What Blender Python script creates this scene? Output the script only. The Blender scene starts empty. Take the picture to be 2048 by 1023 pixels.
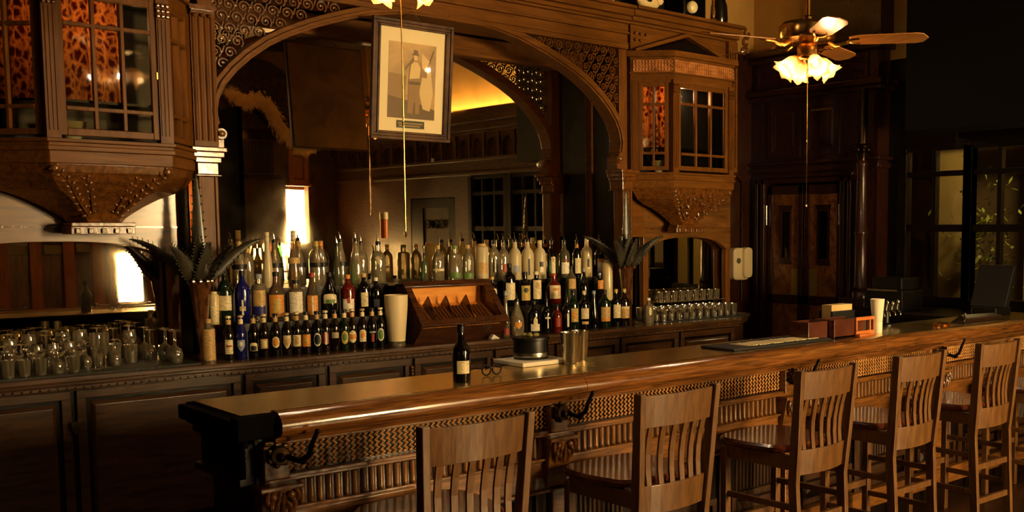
import bpy, bmesh, math, random
from mathutils import Vector, Matrix
random.seed(7)
PI = math.pi
SC = bpy.context.scene
COL = SC.collection

# ------------------------------------------------------------------ camera
CAM_LOC = Vector((0.0, 0.0, 1.68))
_z = Vector((0, 24362, 2092)).normalized()            # world Z seen from the camera
_x = Vector((2120, 177, -2092)); _x = (_x - _z * _x.dot(_z)).normalized()
_y = _z.cross(_x)
cam_d = bpy.data.cameras.new('camera')
cam = bpy.data.objects.new('camera', cam_d); COL.objects.link(cam)
M = Matrix((_x, _y, _z)).to_4x4()                     # rows: world axes in camera space -> camera to world
cam.matrix_world = Matrix.Translation(CAM_LOC) @ M
cam_d.sensor_width = 36; cam_d.lens = 2092 / 2048 * 36
cam_d.shift_x = (1024 - 1380) / 2048
cam_d.shift_y = (638 - 511.5) / 2048
cam_d.clip_start = 0.02
SC.camera = cam

# ------------------------------------------------------------------ view and world
SC.view_settings.view_transform = 'Standard'
SC.view_settings.look = 'None'
SC.view_settings.gamma = 1.0
SC.view_settings.use_curve_mapping = False
SC.view_settings.exposure = 1.35
w = bpy.data.worlds.new('dim_room_air'); SC.world = w; w.use_nodes = True
w.node_tree.nodes['Background'].inputs[0].default_value = (0.9, 0.5, 0.2, 1)
w.node_tree.nodes['Background'].inputs[1].default_value = 0.0

# ------------------------------------------------------------------ materials
def lin(c):
    return tuple(((v / 255) / 12.92 if v / 255 <= 0.04045 else ((v / 255 + 0.055) / 1.055) ** 2.4) for v in c)

MATS = {}
def principled(name, rgb, rough=0.5, metal=0.0, coat=0.0, spec=0.5, emit=None, estr=0.0, sheen=0.0):
    if name in MATS: return MATS[name]
    m = bpy.data.materials.new(name); m.use_nodes = True
    b = m.node_tree.nodes['Principled BSDF']
    b.inputs['Base Color'].default_value = (*lin(rgb), 1)
    b.inputs['Roughness'].default_value = rough
    b.inputs['Metallic'].default_value = metal
    b.inputs['Coat Weight'].default_value = coat
    b.inputs['Coat Roughness'].default_value = 0.12
    b.inputs['Specular IOR Level'].default_value = spec
    b.inputs['Sheen Weight'].default_value = sheen
    if emit:
        b.inputs['Emission Color'].default_value = (*lin(emit), 1)
        b.inputs['Emission Strength'].default_value = estr
    MATS[name] = m
    return m

def noisy(name, c1, c2, rough=0.4, scale=(1, 1, 1), nscale=6.0, detail=5.0, dist=0.6, coat=0.0, metal=0.0, bump=0.15, lo=0.35, hi=0.65, spec=0.5, rr=0.12):
    """two-colour noise stretched by scale: wood grain, plaster, cloth"""
    if name in MATS: return MATS[name]
    m = principled(name, c1, rough, metal, coat, spec)
    nt = m.node_tree; b = nt.nodes['Principled BSDF']
    tc = nt.nodes.new('ShaderNodeTexCoord'); mp = nt.nodes.new('ShaderNodeMapping')
    mp.inputs['Scale'].default_value = scale
    nz = nt.nodes.new('ShaderNodeTexNoise'); nz.inputs['Scale'].default_value = nscale
    nz.inputs['Detail'].default_value = detail; nz.inputs['Distortion'].default_value = dist
    cr = nt.nodes.new('ShaderNodeValToRGB')
    cr.color_ramp.elements[0].position = lo; cr.color_ramp.elements[0].color = (*lin(c1), 1)
    cr.color_ramp.elements[1].position = hi; cr.color_ramp.elements[1].color = (*lin(c2), 1)
    bp = nt.nodes.new('ShaderNodeBump'); bp.inputs['Strength'].default_value = bump; bp.inputs['Distance'].default_value = 0.01
    n2 = nt.nodes.new('ShaderNodeTexNoise'); n2.inputs['Scale'].default_value = 3.0; n2.inputs['Detail'].default_value = 4.0
    mr = nt.nodes.new('ShaderNodeMapRange'); mr.inputs[3].default_value = max(rough - rr, 0.03); mr.inputs[4].default_value = rough + rr
    L = nt.links.new
    L(tc.outputs['Object'], mp.inputs['Vector']); L(mp.outputs[0], nz.inputs['Vector'])
    L(nz.outputs['Fac'], cr.inputs[0]); L(cr.outputs[0], b.inputs['Base Color'])
    L(nz.outputs['Fac'], bp.inputs['Height']); L(bp.outputs[0], b.inputs['Normal'])
    L(tc.outputs['Object'], n2.inputs['Vector']); L(n2.outputs['Fac'], mr.inputs[0]); L(mr.outputs[0], b.inputs['Roughness'])
    return m

def thin_glass(name, rgb, gloss=0.5, rough=0.03, milk=0.0):
    """clear drinking glass, window pane or bottle wall: transparent with fresnel reflection"""
    if name in MATS: return MATS[name]
    m = bpy.data.materials.new(name); m.use_nodes = True
    nt = m.node_tree; nt.nodes.clear()
    out = nt.nodes.new('ShaderNodeOutputMaterial'); mx = nt.nodes.new('ShaderNodeMixShader')
    tr = nt.nodes.new('ShaderNodeBsdfTransparent'); gl = nt.nodes.new('ShaderNodeBsdfGlossy')
    fr = nt.nodes.new('ShaderNodeLayerWeight'); fr.inputs['Blend'].default_value = gloss
    tr.inputs[0].default_value = (*lin(rgb), 1); gl.inputs[0].default_value = (1, 1, 1, 1)
    gl.inputs['Roughness'].default_value = rough
    L = nt.links.new
    L(fr.outputs['Fresnel'], mx.inputs[0]); L(tr.outputs[0], mx.inputs[1]); L(gl.outputs[0], mx.inputs[2]); L(mx.outputs[0], out.inputs[0])
    if milk:  # cream body added to the glass, stands in for bright glitter
        dd = nt.nodes.new('ShaderNodeBsdfTranslucent'); dd.inputs[0].default_value = (*lin((255, 236, 190)), 1); m2 = nt.nodes.new('ShaderNodeMixShader'); m2.inputs[0].default_value = milk
        d3 = nt.nodes.new('ShaderNodeBsdfDiffuse'); d3.inputs[0].default_value = (*lin((255, 236, 190)), 1); m3 = nt.nodes.new('ShaderNodeMixShader'); m3.inputs[0].default_value = .6
        L(dd.outputs[0], m3.inputs[1]); L(d3.outputs[0], m3.inputs[2]); L(tr.outputs[0], m2.inputs[1]); L(m3.outputs[0], m2.inputs[2]); L(m2.outputs[0], mx.inputs[1])
    MATS[name] = m
    return m

def shade_glass(name, rgb):
    """frosted amber lamp glass that lets light through"""
    m = bpy.data.materials.new(name); m.use_nodes = True
    nt = m.node_tree; nt.nodes.clear()
    out = nt.nodes.new('ShaderNodeOutputMaterial')
    a = nt.nodes.new('ShaderNodeMixShader'); b = nt.nodes.new('ShaderNodeMixShader')
    tl = nt.nodes.new('ShaderNodeBsdfTranslucent'); tl.inputs[0].default_value = (*lin(rgb), 1)
    df = nt.nodes.new('ShaderNodeBsdfPrincipled'); df.inputs['Base Color'].default_value = (*lin(rgb), 1); df.inputs['Roughness'].default_value = 0.2
    tr = nt.nodes.new('ShaderNodeBsdfTransparent'); tr.inputs[0].default_value = (1, 0.85, 0.65, 1)
    a.inputs[0].default_value = 0.35; b.inputs[0].default_value = 0.35
    L = nt.links.new
    L(tl.outputs[0], a.inputs[1]); L(df.outputs[0], a.inputs[2]); L(a.outputs[0], b.inputs[1]); L(tr.outputs[0], b.inputs[2]); L(b.outputs[0], out.inputs[0])
    MATS[name] = m
    return m

def emitter(name, rgb, s):
    if name in MATS: return MATS[name]
    m = bpy.data.materials.new(name); m.use_nodes = True
    nt = m.node_tree; nt.nodes.clear()
    out = nt.nodes.new('ShaderNodeOutputMaterial'); e = nt.nodes.new('ShaderNodeEmission')
    e.inputs[0].default_value = (*lin(rgb), 1); e.inputs[1].default_value = s
    nt.links.new(e.outputs[0], out.inputs[0]); MATS[name] = m
    return m

# carved mahogany of the back bar, grain along X, along Z, and plain for carvings
W_X = noisy('mahogany_grain_level', (84, 50, 16), (126, 78, 27), 0.36, (1.0, 9, 9), 4, coat=0.0, spec=.12, bump=.04, lo=.25, hi=.75)
W_Z = noisy('mahogany_grain_upright', (82, 48, 15), (122, 75, 26), 0.36, (9, 9, 1.0), 4, coat=0.0, spec=.12, bump=.04, lo=.25, hi=.75)
W_C = noisy('mahogany_carving', (80, 46, 15), (120, 72, 26), 0.20, (6, 6, 6), 6, coat=0.5)
W_BAR = noisy('bar_front_oak', (86, 52, 19), (134, 85, 34), 0.30, (1.5, 16, 16), 5, coat=0.4)
W_BARZ = noisy('bar_front_oak_upright', (86, 52, 19), (132, 85, 34), 0.30, (16, 16, 1.5), 5, coat=0.4)
W_RAIL = noisy('bar_rail_polished_oak', (90, 53, 21), (142, 88, 38), 0.20, (1.2, 18, 18), 5, coat=0.8, bump=0.08)
W_WEAVE = noisy('carved_weave_band', (196, 140, 80), (232, 178, 110), 0.14, (5, 5, 5), 5, coat=1.0, bump=0.05)
W_DARK = noisy('dark_back_counter_wood', (58, 36, 17), (88, 57, 28), 0.30, (1.2, 10, 10), 4, coat=0.3, bump=.05)
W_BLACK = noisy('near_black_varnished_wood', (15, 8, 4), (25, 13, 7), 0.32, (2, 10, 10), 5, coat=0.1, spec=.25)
W_WALL = noisy('dark_red_wall_wood', (44, 20, 9), (66, 32, 14), 0.30, (10, 10, 1.2), 5, coat=0.35)
W_WALLX = noisy('dark_wall_wood_level', (44, 20, 9), (68, 34, 15), 0.30, (10, 1.2, 10), 5, coat=0.35)
W_STOOL = noisy('stool_oak', (88, 56, 24), (116, 78, 36), 0.42, (9, 9, 1.4), 6, coat=0.15)
W_SEAT = noisy('stool_seat_redwood', (66, 28, 14), (100, 46, 22), 0.22, (12, 1.5, 12), 5, coat=0.6)
W_BURL = noisy('burl_veneer', (104, 56, 22), (170, 106, 48), 0.35, (3, 3, 2.2), 4, detail=9, dist=1.6, coat=0.3)
PLASTER = noisy('ochre_plaster', (196, 150, 74), (210, 164, 84), 0.8, (1, 1, 1), 3, bump=0.05)
GLASS = thin_glass('clear_glass', (246, 242, 228), 0.76, .04, .20)
PANE = thin_glass('window_pane_glass', (226, 222, 210), 0.22)
BRASS = noisy('aged_brass', (176, 136, 74), (210, 168, 96), 0.22, (2, 2, 2), 6, metal=1.0, bump=0.03)
IRON = principled('black_iron', (26, 20, 16), 0.3, 0.8)
DARKBRZ = noisy('dark_bronze', (46, 34, 22), (74, 52, 30), 0.25, (4, 4, 4), 6, metal=0.9, bump=0.05)
STEEL = principled('brushed_steel', (190, 184, 170), 0.24, 1.0)
BLACKP = principled('black_plastic', (12, 11, 11), 0.4)
WHITEP = principled('cream_plastic', (226, 206, 160), 0.4)
BLACKR = principled('black_rubber', (14, 13, 12), 0.55)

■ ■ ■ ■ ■

STATED TASK —
Only the lines from the start of the material through the line containing "w.node_tree.nodes['Background'].inputs[1].default_value = 0.0" should be transcribed. Pictures stay out.

RESULT OF THE EXERCISE —
What Blender Python script creates this scene? Output the script only. The Blender scene starts empty. Take the picture to be 2048 by 1023 pixels.
import bpy, bmesh, math, random
from mathutils import Vector, Matrix
random.seed(7)
PI = math.pi
SC = bpy.context.scene
COL = SC.collection

# ------------------------------------------------------------------ camera
CAM_LOC = Vector((0.0, 0.0, 1.68))
_z = Vector((0, 24362, 2092)).normalized()            # world Z seen from the camera
_x = Vector((2120, 177, -2092)); _x = (_x - _z * _x.dot(_z)).normalized()
_y = _z.cross(_x)
cam_d = bpy.data.cameras.new('camera')
cam = bpy.data.objects.new('camera', cam_d); COL.objects.link(cam)
M = Matrix((_x, _y, _z)).to_4x4()                     # rows: world axes in camera space -> camera to world
cam.matrix_world = Matrix.Translation(CAM_LOC) @ M
cam_d.sensor_width = 36; cam_d.lens = 2092 / 2048 * 36
cam_d.shift_x = (1024 - 1380) / 2048
cam_d.shift_y = (638 - 511.5) / 2048
cam_d.clip_start = 0.02
SC.camera = cam

# ------------------------------------------------------------------ view and world
SC.view_settings.view_transform = 'Standard'
SC.view_settings.look = 'None'
SC.view_settings.gamma = 1.0
SC.view_settings.use_curve_mapping = False
SC.view_settings.exposure = 1.35
w = bpy.data.worlds.new('dim_room_air'); SC.world = w; w.use_nodes = True
w.node_tree.nodes['Background'].inputs[0].default_value = (0.9, 0.5, 0.2, 1)
w.node_tree.nodes['Background'].inputs[1].default_value = 0.0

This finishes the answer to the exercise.